The summer of 2018 I took a big plunge.
I moved to Seattle, Washington, to participate in Serve Seattle, a summer-long internship program for the Union Gospel Mission (UGM).
I brought only a backpack and my suitcase (not even a pillow and blanket, that could be purchased at Goodwill when we got there), and I road tripped 34 hours across the country with my boyfriend at the time, who also was participating in the internship program.
When I got to Seattle, I was greeted by 20 other interns, who would soon become some of my closest friends, from all around the country. We all lived in a giant mansion in the middle of the city.
And when I say mansion, it was a MANSION mansion; it made my sorority house look like a doll house. The Serve Seattle mansion was formerly a monastery and was bought from the group of monks by the UGM. There was a full-functioning church, offices, several living rooms, a record studio, several kitchens, and a gym all inside the house.

Together, all 21 of us would travel around Seattle in vans, handing out supplies and helping those on the streets find shelter and hooking them up with resources. We also each were assigned personal internships; mine was at the shoe distribution program for the UGM.
One element of my summer with Serve Seattle will forever stick with me, however.
Halfway through the program, we participated in an annual learning experience that UGM had dubbed “The Urban Plunge.”

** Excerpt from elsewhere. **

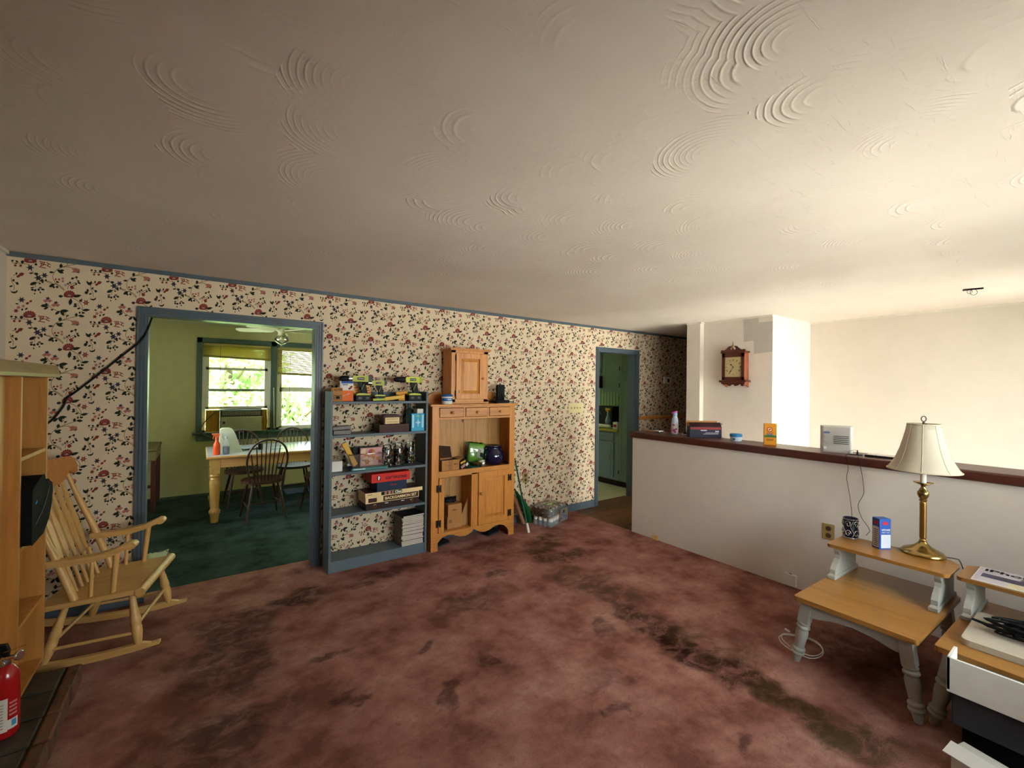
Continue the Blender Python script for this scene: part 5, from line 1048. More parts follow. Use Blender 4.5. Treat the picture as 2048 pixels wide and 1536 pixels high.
m = MB(); m.lathe([(.014, .328), (.020, .336), (.026, .350), (.028, .362), (.026, .372), (.020, .378), (.016, .39), (.010, .398), (.012, .41), (.042, .424), (.046, .428), (.040, .426), (.012, .420), (.010, .43)], seg=24); m.build('urn', M_BRASS, T, local=True)
m = MB(); m.lathe([(.0145, .424), (.0145, .53), (.010, .532)], seg=16); m.build('candle_sleeve', M_PAPERW, T, local=True)
m = MB(); m.lathe([(.012, .53), (.012, .57), (.020, .58), (.024, .60), (.020, .625), (.0, .632)], seg=14); m.tube(arc((0, 0, .66), .05, -60, 240, 20, eu=(0, 1, 0), ry=.105), .002, 6); m.build('bulb_holder', M_PAPERW, T, local=True)
def shade_mat():
    t = NT('cream_shade_cloth'); t.b.inputs['Base Color'].default_value = lin('#c9c0ae'); t.b.inputs['Roughness'].default_value = .8
    tl = t.n('ShaderNodeBsdfTranslucent'); tl.inputs[0].default_value = lin('#d8ccb4'); mx = t.n('ShaderNodeMixShader'); mx.inputs[0].default_value = .22
    t.l(t.b.outputs[0], mx.inputs[1]); t.l(tl.outputs[0], mx.inputs[2]); t.l(mx.outputs[0], t.out.inputs[0]); return t.m
M_SHADE = shade_mat(); SP = [(.168, .500), (.160, .508), (.148, .525), (.128, .565), (.108, .62), (.092, .68), (.080, .735), (.074, .775)]
m = MB(); m.lathe(SP, seg=48, caps=False); sh = m.build('lamp_shade', M_SHADE, T, local=True); sm_ = sh.modifiers.new('thick', 'SOLIDIFY'); sm_.thickness = .002
m = MB()
for k in range(8): a = 2 * PI * k / 8 + .15; m.tube([(r * 1.004 * math.cos(a), r * 1.004 * math.sin(a), z) for r, z in SP], .0018, 6)
m.tube(arc((0, 0, .502), .167, 0, 360, 48, ev=(0, 1, 0)), .003, 6); m.tube(arc((0, 0, .775), .074, 0, 360, 36, ev=(0, 1, 0)), .003, 6); m.build('shade_piping', flat('shade_piping', '#bdb29c', .8), sh, local=True)
m = MB(); m.tube([(-.074, 0, .772), (.074, 0, .772)], .0018, 6); m.lathe([(.005, .765), (.006, .785), (.003, .79)], seg=10); m.tube(arc((0, 0, .806), .012, 0, 360, 18, eu=(.6, -.8, 0), ry=.016), .0028, 8, closed=False); m.build('ring_finial', flat('dark_bronze', '#3a3026', .4, metal=.6), T, local=True)
T = thing('scroll_cup', 'navy cup wrapped in silver scrollwork on the lamp table', 'cup', (3.50, 1.045, zt1))
m = MB(); m.lathe([(.036, 0), (.040, .006), (.040, .130), (.038, .130), (.036, .012)], seg=28); m.build('cup', flat('deep_navy', '#10122e', .35), T, local=True)
m = MB()
def oncyl(a, z, r=.0435): return (r * math.cos(a), r * math.sin(a), z)
for k in range(6):
    a0 = 2 * PI * k / 6
    for s, zc_ in ((1, .035), (-1, .095)):
        m.tube([oncyl(a0 + .36 * s * (1 - t_ / 16 * .75) * math.cos(t_ * .48), zc_ + .024 * (1 - t_ / 16 * .75) * math.sin(t_ * .48)) for t_ in range(17)], .0027, 6)
    m.tube([oncyl(a0 + .5 + .2 * math.sin(t_ * .8), .012 + t_ * .0115) for t_ in range(10)], .0018, 6)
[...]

In this Urban Plunge, the interns would have the opportunity to experience homelessness for a day, so we could better understand the people we were working with and serving.
We all were woken from our beds at 5 a.m. and shoved out of the house. We were without our phones, money, maps, our Metro passes, and food. All we were allowed to bring with us were our journals and pens, and we weren’t allowed to return to the Serve Seattle house until 10 p.m. that night (a full 17 hours without food or shelter).
We were split up into groups of four, with a boy in every group except for mine.
When my group left the house in the morning, we didn’t know where to go, so we walked around the perimeter of the city, which took us until noon. By that time, we started to get hungry, so we trekked to Pike’s Market for free cherry samples from the fruit stands. After that, we laid under the Space Needle. Without our phones or watches, however, it was hard to tell how long we had been in a particular place.
For the day, we had also been given a list of tasks that we needed to complete, things that a real person suffering from homelessness would struggle to accomplish on a day-to-day basis. These things included finding a place to sleep that would accommodate women, a place to do laundry, and a place to theoretically charge our phones.
In the afternoon, we attempted to accomplish these tasks, although we failed at most of them. We managed to find a place to charge our phones at the public library, but we didn’t find a place where we could sleep or clean ourselves up.
We returned to the house at 10 p.m. and devoured a large plate of chocolate chip cookies that our leaders had prepared for us.
However, even though the day of the Urban Plunge was over, the lessons we would take from it had just begun.
The Urban Plunge woke me up to my own privilege. Our Urban Plunge was rough – we didn’t eat, we didn’t have a place to rest, and our feet hurt from walking – but we only did this for 24 hours. There are people in the world who do this every single day, some since they were a child.
And even though our day was a struggle, because of what we looked like, we still experienced privilege. A person who was really struggling from homelessness would not have been given free cherry samples, would not have been allowed to nap under the Space Needle, and would have to constantly face the stares of passerbys.
Even as I returned home from Seattle to my comfy home in Vermillion, I noticed a huge attitude inside myself. The plunge I took in the summer of 2018 taught me to be okay with where I’m at in my life, and taught me how to see others’ struggles from a different perspective.